Innovation in the world of search seems to come in waves with the major search engine firms appearing to follow each other’s lead in the development of new products, tools and services. Witness today’s introduction of a desktop search/toolbar by MSN. Search engines are standardizing their services around the basic business model of contextual ad delivery and introducing new products and features designed to win the loyalty of new users and retain the loyalty of old ones. The past year has been one of the most expansive and interesting in the world of search since day one. Two major trends, personalization and localization, combined with the competitive necessity to gain users and advertisers provided the foundation for development of desktop search applications and the immense number of toolbars available now. The goal of all major search firms is to offer results that are relevant to an individual searchers’ profile in the least steps possible. User adoption of toolbars and desktop search are major steps in accomplishing that goal.

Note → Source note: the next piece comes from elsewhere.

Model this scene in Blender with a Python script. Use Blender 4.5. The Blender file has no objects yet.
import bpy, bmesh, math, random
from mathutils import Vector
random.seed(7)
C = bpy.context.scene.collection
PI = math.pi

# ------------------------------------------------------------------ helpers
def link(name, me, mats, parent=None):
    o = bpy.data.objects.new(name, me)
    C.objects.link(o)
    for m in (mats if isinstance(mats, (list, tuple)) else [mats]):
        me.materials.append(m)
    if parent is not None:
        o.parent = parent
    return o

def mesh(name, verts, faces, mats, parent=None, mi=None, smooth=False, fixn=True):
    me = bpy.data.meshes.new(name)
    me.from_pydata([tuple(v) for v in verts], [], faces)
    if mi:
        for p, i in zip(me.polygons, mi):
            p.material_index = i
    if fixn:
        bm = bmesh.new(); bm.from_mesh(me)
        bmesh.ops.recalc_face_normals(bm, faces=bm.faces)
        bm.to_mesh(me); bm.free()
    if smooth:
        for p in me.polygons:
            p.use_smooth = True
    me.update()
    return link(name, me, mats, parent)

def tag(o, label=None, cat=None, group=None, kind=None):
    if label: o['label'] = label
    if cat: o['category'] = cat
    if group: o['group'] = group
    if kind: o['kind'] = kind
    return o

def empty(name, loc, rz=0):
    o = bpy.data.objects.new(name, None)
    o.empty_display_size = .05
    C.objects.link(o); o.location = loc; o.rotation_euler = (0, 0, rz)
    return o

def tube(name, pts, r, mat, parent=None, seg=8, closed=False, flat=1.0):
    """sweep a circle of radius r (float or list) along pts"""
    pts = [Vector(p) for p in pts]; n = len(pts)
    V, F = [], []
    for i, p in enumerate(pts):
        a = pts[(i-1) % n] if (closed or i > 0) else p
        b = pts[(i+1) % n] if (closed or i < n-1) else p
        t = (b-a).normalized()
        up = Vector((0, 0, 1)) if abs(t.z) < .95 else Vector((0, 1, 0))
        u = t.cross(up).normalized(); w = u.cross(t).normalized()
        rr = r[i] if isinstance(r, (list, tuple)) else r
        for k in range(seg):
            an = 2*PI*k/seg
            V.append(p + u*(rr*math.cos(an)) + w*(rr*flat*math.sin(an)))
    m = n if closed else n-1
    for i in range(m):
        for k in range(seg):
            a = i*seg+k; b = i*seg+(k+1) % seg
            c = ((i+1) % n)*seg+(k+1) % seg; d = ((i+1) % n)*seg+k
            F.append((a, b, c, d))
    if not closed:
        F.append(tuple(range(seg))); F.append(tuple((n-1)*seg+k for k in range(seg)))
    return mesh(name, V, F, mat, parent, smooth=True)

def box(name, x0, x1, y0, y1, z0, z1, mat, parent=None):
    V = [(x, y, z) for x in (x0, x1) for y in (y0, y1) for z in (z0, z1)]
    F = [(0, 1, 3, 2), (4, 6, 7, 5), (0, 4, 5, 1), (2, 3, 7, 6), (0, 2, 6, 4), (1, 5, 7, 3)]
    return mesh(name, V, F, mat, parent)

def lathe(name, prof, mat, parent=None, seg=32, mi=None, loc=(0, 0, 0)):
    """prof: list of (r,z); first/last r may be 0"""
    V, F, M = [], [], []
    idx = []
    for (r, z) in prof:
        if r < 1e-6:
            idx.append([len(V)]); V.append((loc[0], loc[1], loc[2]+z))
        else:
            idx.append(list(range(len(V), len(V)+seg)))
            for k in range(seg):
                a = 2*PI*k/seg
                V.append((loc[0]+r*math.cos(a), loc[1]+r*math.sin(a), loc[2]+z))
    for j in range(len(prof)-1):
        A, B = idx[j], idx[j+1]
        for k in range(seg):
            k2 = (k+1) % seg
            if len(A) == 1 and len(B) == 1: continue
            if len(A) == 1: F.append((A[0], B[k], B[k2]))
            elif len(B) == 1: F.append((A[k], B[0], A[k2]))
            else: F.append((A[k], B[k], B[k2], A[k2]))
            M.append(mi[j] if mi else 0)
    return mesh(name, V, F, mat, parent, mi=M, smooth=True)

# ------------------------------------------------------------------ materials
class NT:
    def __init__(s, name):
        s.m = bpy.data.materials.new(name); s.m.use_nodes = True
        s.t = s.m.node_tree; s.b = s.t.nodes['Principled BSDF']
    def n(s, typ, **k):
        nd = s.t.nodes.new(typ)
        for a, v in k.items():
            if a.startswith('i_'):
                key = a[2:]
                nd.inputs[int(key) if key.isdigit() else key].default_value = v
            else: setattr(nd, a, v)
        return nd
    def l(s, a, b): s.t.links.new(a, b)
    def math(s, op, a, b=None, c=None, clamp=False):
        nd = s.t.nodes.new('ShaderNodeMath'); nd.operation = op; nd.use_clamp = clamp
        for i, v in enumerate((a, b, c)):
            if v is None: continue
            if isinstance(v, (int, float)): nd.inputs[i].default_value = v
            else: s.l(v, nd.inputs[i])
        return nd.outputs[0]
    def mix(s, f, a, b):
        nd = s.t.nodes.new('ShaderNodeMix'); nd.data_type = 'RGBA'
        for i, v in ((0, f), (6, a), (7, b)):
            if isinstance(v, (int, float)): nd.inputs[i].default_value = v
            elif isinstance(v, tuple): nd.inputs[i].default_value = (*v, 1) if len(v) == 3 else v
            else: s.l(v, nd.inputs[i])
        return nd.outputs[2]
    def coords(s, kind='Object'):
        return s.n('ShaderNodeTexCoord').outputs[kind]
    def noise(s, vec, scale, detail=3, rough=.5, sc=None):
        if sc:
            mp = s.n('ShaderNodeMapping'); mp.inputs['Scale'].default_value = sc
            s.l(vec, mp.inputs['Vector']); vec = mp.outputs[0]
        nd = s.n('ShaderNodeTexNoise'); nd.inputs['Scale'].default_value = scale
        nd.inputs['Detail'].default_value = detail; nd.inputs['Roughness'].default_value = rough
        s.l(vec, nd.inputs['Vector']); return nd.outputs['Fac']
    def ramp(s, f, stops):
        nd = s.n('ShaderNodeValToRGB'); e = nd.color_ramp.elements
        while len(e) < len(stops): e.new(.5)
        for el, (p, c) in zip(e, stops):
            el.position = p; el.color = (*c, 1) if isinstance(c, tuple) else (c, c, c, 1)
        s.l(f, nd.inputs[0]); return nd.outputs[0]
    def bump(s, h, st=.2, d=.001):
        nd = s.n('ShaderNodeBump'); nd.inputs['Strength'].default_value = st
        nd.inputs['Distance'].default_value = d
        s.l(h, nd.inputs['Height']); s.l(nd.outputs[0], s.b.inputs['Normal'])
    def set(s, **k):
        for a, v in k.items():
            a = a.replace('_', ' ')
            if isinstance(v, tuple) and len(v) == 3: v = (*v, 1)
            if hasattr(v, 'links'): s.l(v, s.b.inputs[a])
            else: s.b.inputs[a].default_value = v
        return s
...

Advertising in the form of increasingly personalized, contextual delivery is going to pay the bills, at least for the foreseeable future. The Internet is about to under go its most massive growth spurt yet and a large part of that growth will be driven by the unique search patterns of every individual user of a search engine toolbar or desktop search appliance. Without radically overstepping the boundaries of the spirit of personal privacy laws, (which differ from nation to nation), search engines have been gathering veritable gold mines of information on every registered individual’s searching habits. In other words, your machine has a number and that number is you, or at least it is representative of the most frequent users’ search habits.

This expansion, at least as it relates to the world of search is based on two fundamental premises.

The first and most important premise is that an individual’s surfing habits can determine user-specific information to be served to them. Those folks who plant ad-ware and spyware through free software downloads aren’t the only ones interested in knowing where you’ve been going. Google, Yahoo, MSN, ASK, and every other search engine that releases a toolbar, are also pretty keen on knowing what you are interested in. It helps them send the right paid advertising to your search-browser, thus increasing the likelihood of successful conversions for their clients. There is a lot of business interest in delivery of advertising information directly to individuals and thus, localization and personalization go hand in hand with each other. It is almost totally unlikely that the major search engines share your personal information with other commercial interests, especially considering the competitive advantage having such information gives them.

The second premise is that the Internet as we know it today will expand into an electronic meta-verse which can be catalogued by the search engines. Distribution of print media is a slowly dying business and all other forms of information or entertainment can be recorded or broadcast electronically. In the near future, information and entertainment choices will be presented to consumers primarily through listings based on search results. In many ways, this world already exists. Barring any sudden disasters, consolidation and convergence will start to wrap it up in easy to perceive packages within the next two years.

This emerging electronic meta-verse will include television programming, music delivery, radio-format broadcasting, first-run movies and live events. It will also include tens of millions of independent creations as technology advances to allow anyone with (or without) talent to produce and web-cast their own media. For an early experiment in merging mediums through a search driven media (without ad-content), check out www.zed.cbc.ca/. While this example has obvious commercial limitations, it illustrates the general concept of electronic meta-media.

It’s only a matter of time before search engines themselves present increasingly specific directories of cultural fare, some of which they will be producing themselves. In short time, those directories will become spidered databases and those databases will become second cousins to the search tools of today. The search driven nature of the emerging meta-media universe offers a virtually limitless amount of advertising space and will make the search firms (and those who do business with, for, or on them) into the dominant players in the advertising industry. It will also change the nature of the relationship search engines currently have with those displaying paid-advertising such as AdWords and Overture ads. If you thought 2004 was an interesting year in the business of search, wait to see what’s coming in the next few years. By the time Beijing hosts the 2008 Olympics, the major TV networks will have adapted.